» Do this:
Your task is to extract every line from the material below exactly.
+++ Data segment
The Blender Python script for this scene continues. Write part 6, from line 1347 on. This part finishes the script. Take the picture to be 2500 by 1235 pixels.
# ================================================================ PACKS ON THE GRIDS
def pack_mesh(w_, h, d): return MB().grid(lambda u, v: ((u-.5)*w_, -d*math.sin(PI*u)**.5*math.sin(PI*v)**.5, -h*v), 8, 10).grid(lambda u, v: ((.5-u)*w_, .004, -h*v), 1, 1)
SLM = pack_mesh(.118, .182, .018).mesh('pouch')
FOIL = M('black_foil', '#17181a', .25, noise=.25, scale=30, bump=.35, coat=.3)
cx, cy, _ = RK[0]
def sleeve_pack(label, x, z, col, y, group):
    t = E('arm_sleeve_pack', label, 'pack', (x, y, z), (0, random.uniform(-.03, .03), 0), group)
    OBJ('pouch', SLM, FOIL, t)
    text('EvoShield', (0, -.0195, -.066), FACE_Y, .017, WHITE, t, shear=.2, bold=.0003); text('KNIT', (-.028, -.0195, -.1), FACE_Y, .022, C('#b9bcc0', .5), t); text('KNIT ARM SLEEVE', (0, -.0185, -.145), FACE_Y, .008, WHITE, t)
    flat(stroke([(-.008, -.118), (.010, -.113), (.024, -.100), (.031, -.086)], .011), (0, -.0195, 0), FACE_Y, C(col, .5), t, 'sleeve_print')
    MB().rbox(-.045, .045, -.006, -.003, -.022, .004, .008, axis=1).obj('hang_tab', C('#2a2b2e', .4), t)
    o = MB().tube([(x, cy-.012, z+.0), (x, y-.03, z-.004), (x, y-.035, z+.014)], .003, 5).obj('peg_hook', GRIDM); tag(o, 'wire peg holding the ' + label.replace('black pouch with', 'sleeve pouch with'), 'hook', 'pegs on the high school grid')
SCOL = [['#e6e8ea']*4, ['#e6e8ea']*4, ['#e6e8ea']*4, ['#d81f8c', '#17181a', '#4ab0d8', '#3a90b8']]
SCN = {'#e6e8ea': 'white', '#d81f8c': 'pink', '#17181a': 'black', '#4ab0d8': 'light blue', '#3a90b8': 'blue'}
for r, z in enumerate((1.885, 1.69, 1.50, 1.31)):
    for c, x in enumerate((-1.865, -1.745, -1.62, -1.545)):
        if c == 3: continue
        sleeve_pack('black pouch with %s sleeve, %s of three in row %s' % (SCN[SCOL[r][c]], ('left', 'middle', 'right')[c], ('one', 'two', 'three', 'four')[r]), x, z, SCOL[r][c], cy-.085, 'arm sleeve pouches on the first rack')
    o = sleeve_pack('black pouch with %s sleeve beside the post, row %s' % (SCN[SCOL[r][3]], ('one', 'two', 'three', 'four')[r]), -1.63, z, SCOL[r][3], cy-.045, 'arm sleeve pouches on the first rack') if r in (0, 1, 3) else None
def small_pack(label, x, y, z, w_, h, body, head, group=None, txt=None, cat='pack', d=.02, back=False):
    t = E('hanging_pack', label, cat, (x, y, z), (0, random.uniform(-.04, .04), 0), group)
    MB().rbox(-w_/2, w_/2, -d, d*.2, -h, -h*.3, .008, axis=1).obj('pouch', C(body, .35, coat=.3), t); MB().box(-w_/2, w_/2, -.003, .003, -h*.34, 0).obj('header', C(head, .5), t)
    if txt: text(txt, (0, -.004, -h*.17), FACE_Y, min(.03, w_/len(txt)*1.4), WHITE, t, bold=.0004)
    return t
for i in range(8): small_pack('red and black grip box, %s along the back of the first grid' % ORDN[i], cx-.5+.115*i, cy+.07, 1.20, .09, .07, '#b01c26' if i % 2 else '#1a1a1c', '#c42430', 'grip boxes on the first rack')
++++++
» Reply:
The Blender Python script for this scene continues. Write part 6, from line 1347 on. This part finishes the script. Take the picture to be 2500 by 1235 pixels.
# ================================================================ PACKS ON THE GRIDS
def pack_mesh(w_, h, d): return MB().grid(lambda u, v: ((u-.5)*w_, -d*math.sin(PI*u)**.5*math.sin(PI*v)**.5, -h*v), 8, 10).grid(lambda u, v: ((.5-u)*w_, .004, -h*v), 1, 1)
SLM = pack_mesh(.118, .182, .018).mesh('pouch')
FOIL = M('black_foil', '#17181a', .25, noise=.25, scale=30, bump=.35, coat=.3)
cx, cy, _ = RK[0]
def sleeve_pack(label, x, z, col, y, group):
    t = E('arm_sleeve_pack', label, 'pack', (x, y, z), (0, random.uniform(-.03, .03), 0), group)
    OBJ('pouch', SLM, FOIL, t)
    text('EvoShield', (0, -.0195, -.066), FACE_Y, .017, WHITE, t, shear=.2, bold=.0003); text('KNIT', (-.028, -.0195, -.1), FACE_Y, .022, C('#b9bcc0', .5), t); text('KNIT ARM SLEEVE', (0, -.0185, -.145), FACE_Y, .008, WHITE, t)
    flat(stroke([(-.008, -.118), (.010, -.113), (.024, -.100), (.031, -.086)], .011), (0, -.0195, 0), FACE_Y, C(col, .5), t, 'sleeve_print')
    MB().rbox(-.045, .045, -.006, -.003, -.022, .004, .008, axis=1).obj('hang_tab', C('#2a2b2e', .4), t)
    o = MB().tube([(x, cy-.012, z+.0), (x, y-.03, z-.004), (x, y-.035, z+.014)], .003, 5).obj('peg_hook', GRIDM); tag(o, 'wire peg holding the ' + label.replace('black pouch with', 'sleeve pouch with'), 'hook', 'pegs on the high school grid')
SCOL = [['#e6e8ea']*4, ['#e6e8ea']*4, ['#e6e8ea']*4, ['#d81f8c', '#17181a', '#4ab0d8', '#3a90b8']]
SCN = {'#e6e8ea': 'white', '#d81f8c': 'pink', '#17181a': 'black', '#4ab0d8': 'light blue', '#3a90b8': 'blue'}
for r, z in enumerate((1.885, 1.69, 1.50, 1.31)):
    for c, x in enumerate((-1.865, -1.745, -1.62, -1.545)):
        if c == 3: continue
        sleeve_pack('black pouch with %s sleeve, %s of three in row %s' % (SCN[SCOL[r][c]], ('left', 'middle', 'right')[c], ('one', 'two', 'three', 'four')[r]), x, z, SCOL[r][c], cy-.085, 'arm sleeve pouches on the first rack')
    o = sleeve_pack('black pouch with %s sleeve beside the post, row %s' % (SCN[SCOL[r][3]], ('one', 'two', 'three', 'four')[r]), -1.63, z, SCOL[r][3], cy-.045, 'arm sleeve pouches on the first rack') if r in (0, 1, 3) else None
def small_pack(label, x, y, z, w_, h, body, head, group=None, txt=None, cat='pack', d=.02, back=False):
    t = E('hanging_pack', label, cat, (x, y, z), (0, random.uniform(-.04, .04), 0), group)
    MB().rbox(-w_/2, w_/2, -d, d*.2, -h, -h*.3, .008, axis=1).obj('pouch', C(body, .35, coat=.3), t); MB().box(-w_/2, w_/2, -.003, .003, -h*.34, 0).obj('header', C(head, .5), t)
    if txt: text(txt, (0, -.004, -h*.17), FACE_Y, min(.03, w_/len(txt)*1.4), WHITE, t, bold=.0004)
    return t
for i in range(8): small_pack('red and black grip box, %s along the back of the first grid' % ORDN[i], cx-.5+.115*i, cy+.07, 1.20, .09, .07, '#b01c26' if i % 2 else '#1a1a1c', '#c42430', 'grip boxes on the first rack')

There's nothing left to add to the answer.